John Ericsson

John Ericsson (1803-1889), Swedish-born American engineer and inventor, perfected the screw propeller and constructed radically designed warships, notably the ironclad "Monitor."

John Ericsson was born in Långbanshyttan, Värmland Province, on July 31, 1803. He began as an iron miner but showed an aptitude for machinery construction, drafting, and engraving. After work as a surveyor on the Göta Ship Canal, he became an army topographic officer in 1820.

In 1826 Ericsson went to London, where he worked mainly on engines and on locomotives and screw propulsion for boats, receiving 14 patents. English railroad builders kept him profitably at work.

To devise a means of using heat more efficiently than did steam engines, Ericsson applied flame directly in a "caloric" engine. His most lucrative invention was a steam fire engine. To improve marine engines and keep propulsion apparatus underwater, he designed a screw propeller (patented 1836) which was more efficient than a paddle wheel, ensured better engine performance, and made larger ships possible. In 1836 the speed of his model vessel exceeded 10 miles per hour. His screw propelled ships were used on English rivers, and some were taken to America; yet the British navy rejected his designs. In 1839 he migrated to America to build naval vessels.
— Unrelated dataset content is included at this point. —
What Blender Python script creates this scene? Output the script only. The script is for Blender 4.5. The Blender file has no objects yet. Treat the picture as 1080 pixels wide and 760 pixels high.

Ericsson won a prize in 1840 for the best-designed steam fire engine. He adapted twin screw propellers to a vessel, and by 1844 there were 25 such boats on American waters. In 1844 he completed the 1,000-ton iron frigate U.S.S. Princeton, the first screw-propelled warship and the first with engines and boilers underwater, out of firing range. A coal burner with a self-adjusting gunlock to compensate for roll, it was pronounced a shipbuilding marvel. But on a trial run the 12-inch wrought-iron gun (not designed by Ericsson) exploded and killed the secretaries of state and Navy and four others. This tragedy stigmatized Ericsson and delayed the building of American steam naval ships.

At the London Crystal Palace Exposition of 1851 Ericsson entered a pyrometer that measured very high temperatures, a model gas engine, an engine barometer with an alarm, a sounding instrument, a distance measurer, and a compass.

Another blow to Ericsson's career occurred in 1854, when the Ericsson, equipped with caloric engines, capsized in a storm. Though the engines were too heavy for ship propulsion, they were economical and thousands were used to pump water for homes.

Ericsson regained prestige with the Monitor. Napoleon III had rejected his model ironclad warship in 1854. A U.S. Navy board reluctantly granted him a contract to construct the craft for Union use in the Civil War: the Monitor was launched in January 1862. It arrived at Hampton Roads (Norfolk) on March 9 in time to drive off the Confederate ironclad, the Merrimac. This first, historic battle between steam-driven ironclads was a turning point in naval technology. For the rest of the war Ericsson designed and built ironclads.

After the war Ericsson built monitors for other nations and gunboats for Spain. By 1878 his torpedo boat, the Destroyer, was ready. It could outrun ironclads, could partially submerge, and fired a dynamite torpedo projectile underwater. During Ericsson's lifetime the U.S. Navy displayed no interest in it.

Ericsson later worked with solar energy, gravitation and tides, high-speed engines for electric lighting, a marine surface condenser, and forced-draft ventilating fans. His solar engine was never commercialized.

Ericsson died in New York City on March 8, 1889. His remains were reinterred at Filipstad, Sweden.

Further Reading on John Ericsson

A favorable biography of Ericsson is Ruth M. White, Yankee from Sweden: The Dream and the Reality in the Days of John Ericsson (1960). George Iles, Leading American Inventors (1912), includes a short account of Ericsson. For a detailed, illustrated account of the evolution of ironclad warships and screw propellers see James Phinney Baxter III, The Introduction of the Ironclad Warship (1933). Ericsson's ironclads are depicted in most illustrated histories of the Civil War.